Replying to his critics, Mr Hague told Breakfast with Frost: "We had a heavy defeat and we've got to recognise that.

"We've got to change some things in our party, so I'm setting about changing the organisation to make sure the Tory party is a more united force, more cohesive force, is more democratic, involves more people, and that people feel involved in it, so that we have a disciplinary committee to protect the integrity of the party where there is gross misconduct, so that we're open about the sources of our funding."

As part of his process of consultation, Mr Hague had undertaken a meet- the-people, travelling 5,000 miles across Britain, with the aim of meeting about 10,000 people. Today, he visits a London railway station; tomorrow, he is in the Midlands. On Wednesday, he visits Wales on the eve of its devolution referendum, and on Thursday he goes to the North-east.

But the new leader's effort will be wasted on Mr Dykes, a member of the party for 37 years and Conservative MP for Harrow East for 27 years.
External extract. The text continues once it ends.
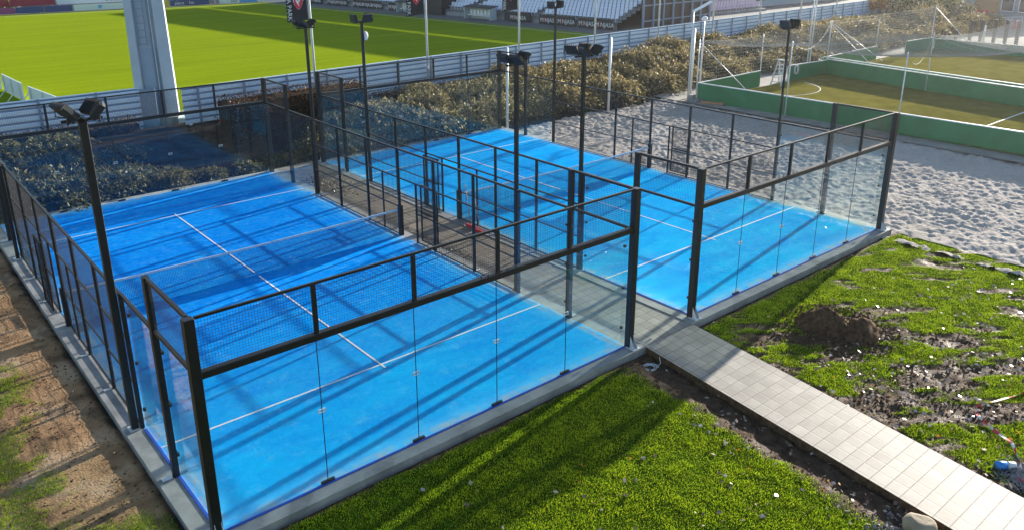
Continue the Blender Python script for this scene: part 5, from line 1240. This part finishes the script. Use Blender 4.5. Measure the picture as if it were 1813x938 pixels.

He lost the seat to Labour in May, and although he applied unsuccessfully for selection as the Tory candidate in July's Uxbridge by-election, he describes his switch as "the sad conclusion of a long period of soul-searching".

In an article for today's Independent, Mr Dykes says: "I have always been a One Nation Conservative, believing in social justice, committed to the European ideal, and a supporter of the sensible modernisation of our political system."

He then echoes the judgement of Enoch Powell, in 1974, saying: "On all these issues, I have not so much left the Conservative Party - the Conservative Party has left me." Mr Dykes also suggests that some Conservative MPs, and some who lost their seats, "sick at heart as I am, are still agonising."

Paddy Ashdown told The Independent: "Once firmly in the Conservative mainstream, people like Hugh Dykes feel increasingly uncomfortable in a party which has shifted so decisively to the right.